We all know San Francisco ain't cheap, but it was a shocker to read our mayor suggesting that the middle class in San Francisco makes a baseline salary of $80,000 a year. Time Magazine did a great Q&A with Ed Lee, asking him the tough questions about class tensions in this city. One question focused on why SF has taken so long to build more housing. Lee's answer put the reasons in the context of income levels: 

"Our city did pretty good in investing in low-income housing and trying to do as much as we could for the homeless. That was where our sentiments were … I don’t think we paid any attention to the middle class," Lee said. "I think everybody assumed the middle class was moving out. We might have a broader range of defining the middle class, as compared to maybe Oakland or San Jose. I’m talking maybe $80,000 to $150,000." 

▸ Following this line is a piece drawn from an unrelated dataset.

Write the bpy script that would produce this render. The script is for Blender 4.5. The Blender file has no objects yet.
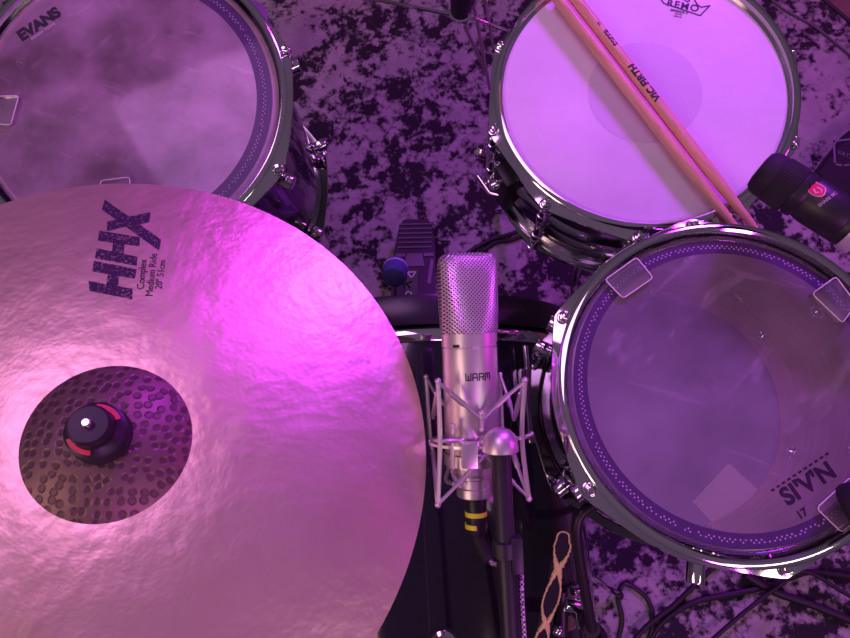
import bpy, bmesh, math, random
from mathutils import Vector, Matrix
random.seed(7)
scene = bpy.context.scene
COL = scene.collection
PI = math.pi

# ------------------------------------------------------------------ camera
FPX, CX, CY, CAMH = 614.0, 425.0, 319.0, 1.33
up_c = Vector((-.06, .207, .976)).normalized()            # world up seen in camera axes
wx = (Vector((1, 0, 0)) - up_c * up_c.x).normalized()
wy = up_c.cross(wx)
C2W = Matrix((wx, wy, up_c))                              # camera axes -> world axes
CAM = Vector((0, 0, CAMH))
cam_data = bpy.data.cameras.new('camera')
cam_data.lens = 36.0 * FPX / 850.0
cam_data.sensor_width = 36.0
cam_data.clip_start = .02
cam = bpy.data.objects.new('camera', cam_data)
COL.objects.link(cam)
cam.matrix_world = Matrix.Translation(CAM) @ C2W.to_4x4()
scene.camera = cam

# ------------------------------------------------------------------ world, lights, exposure
scene.view_settings.view_transform = 'Standard'
scene.view_settings.look = 'None'
scene.view_settings.gamma = 1
scene.view_settings.exposure = 0.0
world = bpy.data.worlds.new('room_glow')
scene.world = world
world.use_nodes = True
wn = world.node_tree
bg = wn.nodes['Background']
tc = wn.nodes.new('ShaderNodeTexCoord')
sx = wn.nodes.new('ShaderNodeSeparateXYZ')
wn.links.new(tc.outputs['Generated'], sx.inputs[0])
mrw = wn.nodes.new('ShaderNodeMapRange')
mrw.inputs['From Min'].default_value = -.2
mrw.inputs['From Max'].default_value = 1
wn.links.new(sx.outputs['Z'], mrw.inputs['Value'])
wr = wn.nodes.new('ShaderNodeValToRGB')
wr.color_ramp.elements[0].color = (.030, .017, .038, 1)
wr.color_ramp.elements[1].color = (.105, .066, .115, 1)
wn.links.new(mrw.outputs[0], wr.inputs[0])
wn.links.new(wr.outputs[0], bg.inputs['Color'])
bg.inputs['Strength'].default_value = 1.0

def lamp(name, loc, target, size, power, color, size_y=None, spread=None):
    l = bpy.data.lights.new(name, 'AREA')
    l.shape = 'RECTANGLE'
    l.size = size
    l.size_y = size_y or size
    l.energy = power
    l.color = color
    if spread:
        l.spread = spread
    o = bpy.data.objects.new(name, l)
    COL.objects.link(o)
    o.location = loc
    o.rotation_euler = (Vector(target) - Vector(loc)).to_track_quat('-Z', 'Y').to_euler()
    return o

lamp('magenta_wash_light', (1.0, 2.6, 2.3), (-.05, .1, .75), .36, 17, (1.0, .015, 1.0))
lamp('violet_wash_light', (1.05, 2.25, 2.0), (.30, .08, .62), .40, 7.6, (.38, .04, 1.0), None, math.radians(62))
lamp('overhead_pink_light', (-.55, 1.0, 3.2), (-.1, .1, .7), 1.1, 15.5, (.88, .36, .97))
lamp('magenta_side_light', (2.5, .35, 1.42), (.1, .1, .65), .5, 9, (1.0, .01, 1.0))
lamp('front_violet_light', (.9, -1.9, 2.3), (.25, .1, .65), .4, 17, (.90, .11, 1.0))
lamp('room_light', (-1.9, -1.1, 2.7), (.1, .1, .6), 1.1, 17, (1.0, .60, .56))
lamp('strip_light', (1.5, -1.4, 2.6), (.2, .1, .6), 1.2, 5, (1.0, .78, .74), .25)

# ------------------------------------------------------------------ survey: photo direction -> place in the room
def ray(px, py):
    return C2W @ Vector(((px - CX) / FPX, -(py - CY) / FPX, -1))
def at(px, py, d):
    return CAM + ray(px, py) * d
def on(px, py, z):
    r = ray(px, py)
    return CAM + r * ((z - CAMH) / r.z)
def cdir(x, y, z):
    return (C2W @ Vector((x, y, z))).normalized()

# ------------------------------------------------------------------ materials
def mat(name, color, rough=.5, metal=0, coat=0, spec=.5, trans=0):
    m = bpy.data.materials.new(name)
    m.use_nodes = True
    b = m.node_tree.nodes['Principled BSDF']
    b.inputs['Base Color'].default_value = (*color, 1)
    b.inputs['Roughness'].default_value = rough
    b.inputs['Metallic'].default_value = metal
    b.inputs['Coat Weight'].default_value = coat
    b.inputs['Specular IOR Level'].default_value = spec
    return m
def N(m, t, **kw):
    n = m.node_tree.nodes.new(t)
    for k, v in kw.items():
        if k in n.inputs.keys():
            n.inputs[k].default_value = v
        else:
            setattr(n, k, v)
    return n
def L(m, a, b):
    m.node_tree.links.new(a, b)
def B(m):
    return m.node_tree.nodes['Principled BSDF']
def ramp(m, fac, stops, interp='LINEAR'):
    r = N(m, 'ShaderNodeValToRGB')
    r.color_ramp.interpolation = interp
    e = r.color_ramp.elements
    while len(e) < len(stops):
        e.new(.5)
    for i, (p, c) in enumerate(stops):
        e[i].position = p
        e[i].color = (*c, 1) if len(c) == 3 else c
    L(m, fac, r.inputs[0])
    return r.outputs[0]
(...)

It's a shocker to think that means most people I know aren't even making it out of low income salaries on paper, according to Lee's estimates. 

As Valleywag points out, that eighty grand number is higher than most numbers on the median middle class income (they report $73,000 for San Francisco, $61,000 for California, and $53,000 for the nation). 

Dollar signs aside, the Time piece is worth reading, as it goes straight for the challenging questions facing this city, from why it's so expensive to live here (Lee: "We didn’t invest properly in the building of housing to take care of the possibility that more people would want to move to the city.") to whether tech companies are doing enough to give back (Lee: "Some [companies] who are already successful can be seen as not having done enough, but for the most part, others are evolving, just like the financial capital banks evolved.") and whether someone should be able to stay in SF just because they've lived here a long time (Lee: um, it's complicated). 

Read the whole interview here. 

And speaking of Time, the magazine is in hot water in some circles because of the cover story in its current issue, which features a white woman meditating, causing some concern over the bougie-ization of mindfulness. In my opinion, the more people who can chill the fuck out in this world, the better.